Photographer Chris Jordan urges to people to face environmental crisis 


Environmental issues are an urgent matter that only this generation can address, according to photographer Chris Jordan.

“We don’t have enough time to wait for the next generation to make the changes. There is a tremendous urgency. It has to be this generation who makes the changes to our behavior in a lot of different ways to protect life as we know it,” Jordan said during a press conference held Wednesday at the Sungkok Art Museum in downtown Seoul.

The museum is holding a solo exhibition of 64 works by Jordan, including “Midway: Message from the Gyre,” a series of photos of dead albatrosses and the colorful plastic they ingested. 

“Paper Bags” (2007) depicts a stack of 1.14 million brown paper bags -- the number of paper bags used in the US every hour. (Courtesy of the artist)
“Paper Bags” (2007) depicts a stack of 1.14 million brown paper bags -- the number of paper bags used in the US every hour. (Courtesy of the artist)
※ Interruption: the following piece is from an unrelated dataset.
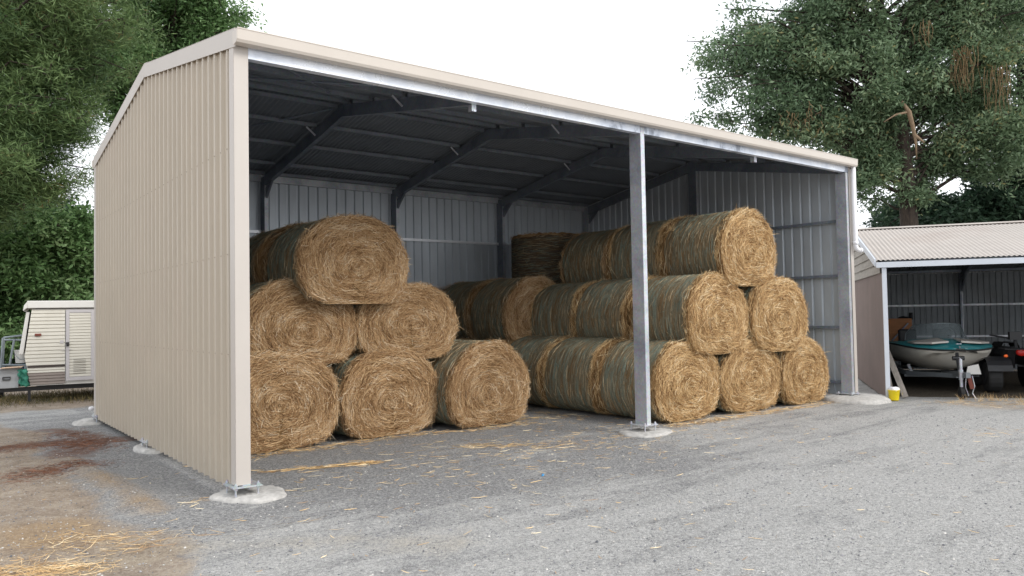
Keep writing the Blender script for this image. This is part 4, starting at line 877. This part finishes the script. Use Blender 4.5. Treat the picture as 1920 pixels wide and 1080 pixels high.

In explaining his works, Jordan prioritized emotional engagement as the key to resolving the imminent threats to the environment.

“I think one of the biggest problems facing the environmental community right now is that we are only bringing very small actions. We know that problems are much bigger than that. The challenge is how we make a change on the scale of problems, so that they can actually be solved. We know we have all of the technologies already. The missing piece is not out there but in our hearts and minds,” Jordan said.
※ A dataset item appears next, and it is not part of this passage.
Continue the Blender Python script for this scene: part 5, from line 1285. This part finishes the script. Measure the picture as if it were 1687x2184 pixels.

“I believe that we act when we feel something. That’s what connects us with the world. If we are disconnected from something, if we don’t feel anything, we don’t act, and we have no motivation to change,” Jordan said, adding that the arts can help people engage emotionally with environmental issues. 

“Midway: Message from the Gyre” series (Courtesy of the artist)
“Midway: Message from the Gyre” series (Courtesy of the artist)
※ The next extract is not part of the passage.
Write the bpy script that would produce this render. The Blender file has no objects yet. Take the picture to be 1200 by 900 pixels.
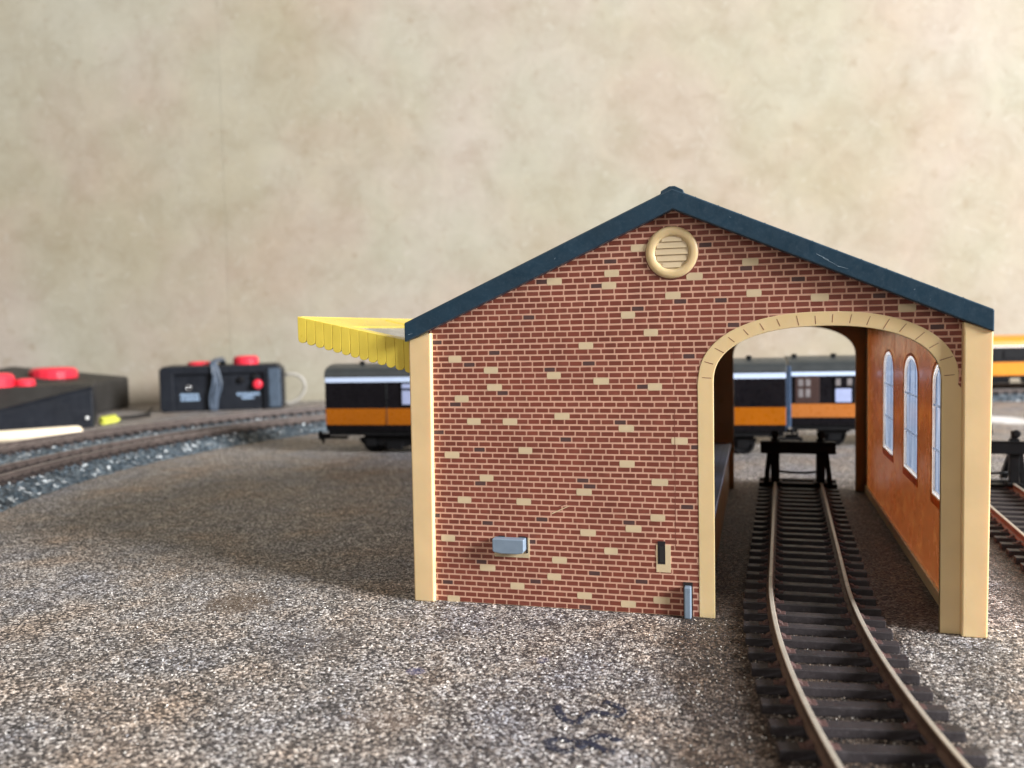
import bpy, bmesh, math, random
from mathutils import Vector, Matrix
# Units: 1 Blender unit = 1 cm (a model railway on a tabletop)
random.seed(7)
S = bpy.context.scene
S.unit_settings.scale_length = 0.01
COL = S.collection
PI = math.pi

# ------------------------------------------------------------------ materials
def nt(name):
    m = bpy.data.materials.new(name); m.use_nodes = True
    t = m.node_tree; b = t.nodes['Principled BSDF']
    return m, t, b
def N(t, kind, **kw):
    n = t.nodes.new(kind)
    for k, v in kw.items():
        if k in n.inputs.keys(): n.inputs[k].default_value = v
        else: setattr(n, k, v)
    return n
def ramp(t, src, stops, interp='LINEAR'):
    r = t.nodes.new('ShaderNodeValToRGB'); r.color_ramp.interpolation = interp
    e = r.color_ramp.elements
    while len(e) < len(stops): e.new(0.5)
    for i, (p, c) in enumerate(stops):
        e[i].position = p
        e[i].color = (*c[:3], 1) if hasattr(c, '__len__') else (c, c, c, 1)
    t.links.new(src, r.inputs['Fac']); return r
def coords(t, scale=None):
    tc = t.nodes.new('ShaderNodeTexCoord')
    if scale is None: return tc.outputs['Object']
    mp = t.nodes.new('ShaderNodeMapping'); mp.inputs['Scale'].default_value = scale
    t.links.new(tc.outputs['Object'], mp.inputs['Vector']); return mp.outputs['Vector']
def mixc(t, fac, a, b, mode='MIX'):
    m = t.nodes.new('ShaderNodeMix'); m.data_type = 'RGBA'; m.blend_type = mode
    for i, v in ((0, fac), (6, a), (7, b)):
        if hasattr(v, 'links'): t.links.new(v, m.inputs[i])
        elif i == 0: m.inputs[0].default_value = v
        else: m.inputs[i].default_value = (*v[:3], 1)
    return m.outputs[2]
LETTER = None
def plastic(name, col, rough=0.4, var=0.12, nscale=3.0, bump=0.0, bscale=20, sss=0.0, spec=0.5, metal=0.0, trans=0.0, dust=0.0, dustcol=(.45, .42, .4)):
    m, t, b = nt(name); v = coords(t)
    n = N(t, 'ShaderNodeTexNoise', Scale=nscale, Detail=6.0); t.links.new(v, n.inputs['Vector'])
    r = ramp(t, n.outputs['Fac'], [(.3, tuple(c*(1-var) for c in col)), (.7, tuple(min(1, c*(1+var)) for c in col))])
    out = r.outputs['Color']
    if dust:
        d = N(t, 'ShaderNodeTexNoise', Scale=nscale*9, Detail=8.0, Roughness=.75); t.links.new(v, d.inputs['Vector'])
        dr = ramp(t, d.outputs['Fac'], [(.52, 0.), (.75, dust)])
        out = mixc(t, dr.outputs['Color'], out, dustcol)
    t.links.new(out, b.inputs['Base Color'])
    n2 = N(t, 'ShaderNodeTexNoise', Scale=nscale*4, Detail=5.0); t.links.new(v, n2.inputs['Vector'])
    rr = ramp(t, n2.outputs['Fac'], [(.3, max(.02, rough-.08)), (.7, min(1, rough+.1))])
    t.links.new(rr.outputs['Color'], b.inputs['Roughness'])
    b.inputs['Specular IOR Level'].default_value = spec
    b.inputs['Metallic'].default_value = metal
    if sss:
        b.inputs['Subsurface Weight'].default_value = sss
        b.inputs['Subsurface Radius'].default_value = (.25, .14, .06)
        b.inputs['Subsurface Scale'].default_value = 1.0
    if bump:
        n3 = N(t, 'ShaderNodeTexNoise', Scale=bscale, Detail=4.0); t.links.new(v, n3.inputs['Vector'])
        bp = N(t, 'ShaderNodeBump', Strength=bump, Distance=.02); t.links.new(n3.outputs['Fac'], bp.inputs['Height'])
        t.links.new(bp.outputs['Normal'], b.inputs['Normal'])
    if trans:
        tr = t.nodes.new('ShaderNodeBsdfTranslucent'); t.links.new(out, tr.inputs['Color'])
        mx = t.nodes.new('ShaderNodeMixShader'); mx.inputs[0].default_value = trans
        o = t.nodes['Material Output']
        t.links.new(b.outputs[0], mx.inputs[1]); t.links.new(tr.outputs[0], mx.inputs[2]); t.links.new(mx.outputs[0], o.inputs['Surface'])
    return m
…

“I think art right now has potential to play an incredibly important role in the healing of human culture,” Jordan said. “Art reconnects us with something on a deeper level and brings us back home, to our essential state of being.”
Jordan was a lawyer before radically changing his path.

“One thing about being a lawyer that made it a lot easier was that I was safe. I always knew what I was going to do the next day and the next year. I knew how my income would happen, and I could make an easy map of how life would go,” Jordan said.

Leaving the legal profession was like “jumping off the cliff,” he said.

“My friends who were lawyers kept telling me, ‘Well, if you fail as an artist, you can always come back and be a lawyer again. So I went into the lawyers’ association, and I turned in my license to practice law because I wanted to force myself on the path of being an artist,” Jordan said.

Jordan explained that he would continue his work to uncover neglected environmental issues and make them visible.

“I think one of the most challenging things for all of us is to try to comprehend these issues that are essentially invisible to us, like the carbon being released into the atmosphere is invisible and the pollution in our ocean is invisible,” he said.

“We can’t see the catastrophe we are creating in our world that is threatening life in the future. So it is very important to find ways to visualize and really understand what the scientists are telling us.”